Fiche publication


Date publication

juin 2015

Journal

Scientific reports

Auteurs

Membres identifiés du Cancéropôle Est :
Dr PICAUD Fabien


Tous les auteurs :
Balme S, Picaud F, Manghi M, Palmeri J, Bechelany M, Cabello-Aguilar S, Abou-Chaaya A, Miele P, Balanzat E, Janot JM

Résumé

Fundamental understanding of ionic transport at the nanoscale is essential for developing biosensors based on nanopore technology and new generation high-performance nanofiltration membranes for separation and purification applications. We study here ionic transport through single putatively neutral hydrophobic nanopores with high aspect ratio (of length L = 6 μm with diameters ranging from 1 to 10 nm) and with a well controlled cylindrical geometry. We develop a detailed hybrid mesoscopic theoretical approach for the electrolyte conductivity inside nanopores, which considers explicitly ion advection by electro-osmotic flow and possible flow slip at the pore surface.
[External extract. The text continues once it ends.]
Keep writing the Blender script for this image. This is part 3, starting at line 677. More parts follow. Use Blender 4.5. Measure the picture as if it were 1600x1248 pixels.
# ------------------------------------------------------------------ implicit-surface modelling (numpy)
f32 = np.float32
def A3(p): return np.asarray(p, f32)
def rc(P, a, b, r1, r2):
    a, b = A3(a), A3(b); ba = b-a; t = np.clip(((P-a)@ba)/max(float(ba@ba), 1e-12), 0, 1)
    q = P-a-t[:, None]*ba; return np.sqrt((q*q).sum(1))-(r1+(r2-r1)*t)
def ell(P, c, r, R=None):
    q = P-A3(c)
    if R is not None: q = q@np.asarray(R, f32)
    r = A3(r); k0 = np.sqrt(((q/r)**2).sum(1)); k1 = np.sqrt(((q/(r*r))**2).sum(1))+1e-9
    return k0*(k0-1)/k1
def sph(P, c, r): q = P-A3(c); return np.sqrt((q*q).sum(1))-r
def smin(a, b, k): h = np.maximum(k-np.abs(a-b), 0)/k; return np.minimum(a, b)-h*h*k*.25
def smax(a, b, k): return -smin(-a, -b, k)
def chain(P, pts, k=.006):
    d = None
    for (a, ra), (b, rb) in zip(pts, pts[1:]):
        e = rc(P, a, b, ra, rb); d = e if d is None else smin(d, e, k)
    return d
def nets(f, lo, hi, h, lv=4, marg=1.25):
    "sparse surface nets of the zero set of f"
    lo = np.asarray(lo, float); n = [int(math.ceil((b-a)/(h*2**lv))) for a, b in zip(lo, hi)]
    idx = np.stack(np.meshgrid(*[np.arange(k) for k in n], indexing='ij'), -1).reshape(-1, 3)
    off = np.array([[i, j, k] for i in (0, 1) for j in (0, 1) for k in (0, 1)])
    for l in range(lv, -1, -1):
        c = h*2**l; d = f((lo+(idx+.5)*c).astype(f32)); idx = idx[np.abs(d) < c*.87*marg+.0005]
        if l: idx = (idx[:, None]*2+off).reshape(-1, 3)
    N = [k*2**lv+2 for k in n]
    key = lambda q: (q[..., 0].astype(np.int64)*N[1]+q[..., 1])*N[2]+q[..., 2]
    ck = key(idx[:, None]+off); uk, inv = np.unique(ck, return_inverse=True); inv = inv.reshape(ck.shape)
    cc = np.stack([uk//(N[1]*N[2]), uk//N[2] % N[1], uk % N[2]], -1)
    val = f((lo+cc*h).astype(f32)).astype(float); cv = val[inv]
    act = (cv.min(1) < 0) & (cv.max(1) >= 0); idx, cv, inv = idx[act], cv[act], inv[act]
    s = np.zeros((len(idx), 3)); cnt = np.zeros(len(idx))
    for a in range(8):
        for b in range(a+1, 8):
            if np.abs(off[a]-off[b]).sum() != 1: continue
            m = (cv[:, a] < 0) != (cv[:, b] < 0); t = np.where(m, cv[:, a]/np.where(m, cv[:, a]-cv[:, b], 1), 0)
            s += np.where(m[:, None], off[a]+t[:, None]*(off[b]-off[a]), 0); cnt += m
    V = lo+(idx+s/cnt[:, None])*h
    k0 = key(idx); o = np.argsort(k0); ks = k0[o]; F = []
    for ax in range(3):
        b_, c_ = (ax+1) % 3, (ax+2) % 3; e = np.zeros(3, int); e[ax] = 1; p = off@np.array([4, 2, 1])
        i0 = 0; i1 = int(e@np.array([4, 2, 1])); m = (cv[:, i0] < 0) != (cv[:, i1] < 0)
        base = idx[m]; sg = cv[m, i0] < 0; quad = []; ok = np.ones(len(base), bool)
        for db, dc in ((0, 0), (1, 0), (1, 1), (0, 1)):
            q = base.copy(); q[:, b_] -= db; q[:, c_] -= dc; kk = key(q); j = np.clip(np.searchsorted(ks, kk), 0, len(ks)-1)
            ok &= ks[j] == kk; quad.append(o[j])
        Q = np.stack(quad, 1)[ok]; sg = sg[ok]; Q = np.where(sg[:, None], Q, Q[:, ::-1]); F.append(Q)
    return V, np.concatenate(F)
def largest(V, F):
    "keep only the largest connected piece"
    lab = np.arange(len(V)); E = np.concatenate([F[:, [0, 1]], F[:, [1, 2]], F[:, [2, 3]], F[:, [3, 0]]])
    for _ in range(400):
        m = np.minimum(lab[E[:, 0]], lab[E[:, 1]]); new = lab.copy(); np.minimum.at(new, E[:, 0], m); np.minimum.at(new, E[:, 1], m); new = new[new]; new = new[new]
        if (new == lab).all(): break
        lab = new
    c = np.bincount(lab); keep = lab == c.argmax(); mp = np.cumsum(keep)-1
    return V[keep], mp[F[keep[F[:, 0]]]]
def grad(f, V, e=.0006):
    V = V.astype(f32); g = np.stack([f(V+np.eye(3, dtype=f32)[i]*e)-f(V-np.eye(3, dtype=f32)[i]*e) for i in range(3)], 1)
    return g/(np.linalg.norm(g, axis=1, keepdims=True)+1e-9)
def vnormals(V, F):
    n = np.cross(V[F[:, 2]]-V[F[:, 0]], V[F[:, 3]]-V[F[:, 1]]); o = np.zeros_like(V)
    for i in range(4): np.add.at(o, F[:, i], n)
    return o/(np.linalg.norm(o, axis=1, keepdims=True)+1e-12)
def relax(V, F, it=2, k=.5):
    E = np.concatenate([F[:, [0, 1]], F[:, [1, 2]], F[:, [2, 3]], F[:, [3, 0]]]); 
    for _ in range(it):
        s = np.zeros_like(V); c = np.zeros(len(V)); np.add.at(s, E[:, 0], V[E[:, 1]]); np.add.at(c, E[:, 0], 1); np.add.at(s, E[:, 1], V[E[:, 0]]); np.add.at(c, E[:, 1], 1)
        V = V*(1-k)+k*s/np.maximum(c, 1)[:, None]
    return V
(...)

By fitting the experimental conductance data we show that for nanopore diameters greater than 4 nm a constant weak surface charge density of about 10(-2) C m(-2) needs to be incorporated in the model to account for conductance plateaus of a few pico-siemens at low salt concentrations. For tighter nanopores, our analysis leads to a higher surface charge density, which can be attributed to a modification of ion solvation structure close to the pore surface, as observed in the molecular dynamics simulations we performed.

Référence

Sci Rep. 2015 Jun 3;5:10135